After the extinction of the schools of Alexandria and Athens, “the studies of the Greeks” (says Gibbon) “retired to the monasteries, and above all to the royal college of Constantinople, which was burned in the reign of Leo the Isaurian, about 750 A.D.” The head of the foundation was named “the sun of science,” and the twelve professors, the twelve signs of the zodiac. The library comprised over 36,000 volumes. It included the famous Homeric manuscript, before referred to, written on a parchment roll 120 feet long.

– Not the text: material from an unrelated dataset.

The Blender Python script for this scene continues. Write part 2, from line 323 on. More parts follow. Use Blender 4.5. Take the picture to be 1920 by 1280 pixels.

Between 886 and 963 A.D. Constantinople was ruled by the group of so-called “literary emperors,” during whose reigns literature became the fashion of the Court. The chief achievements of Leo the Wise and of his son and successor Constantine Porphyrogenitus were their books. The writings of Leo consist of a manuscript on the Art of War, some theological treatises, and a book of prophecies. The former, says Oman, contains some exceedingly valuable information, while the prophecies have been the puzzle of commentators.[295] The works of Constantine comprise a treatise on the administration of the Themes or provincial districts, a biography of his grandfather, and a comprehensive manual of the etiquette and ceremonies of the Court. Towards the close of the eighth century or at the beginning of the ninth appeared the commonplace books of Stobæus, one series entitled An Anthology of Extracts, Sentences, and Precepts, one grouped together under the name of Physical, Dialectic, and Moral Selections, and a third entitled simply Discourses. The extracts are drawn from more than five hundred authors, whose works have in great measure perished. They include, says Heeren (who, in 1792, published an edition of Stobæus), passages from many of the ancient comic writers. The exact date of the life or of the work of Stobæus is not known. Photius says that his commonplace books were prepared as an educational guide for his son Septimius.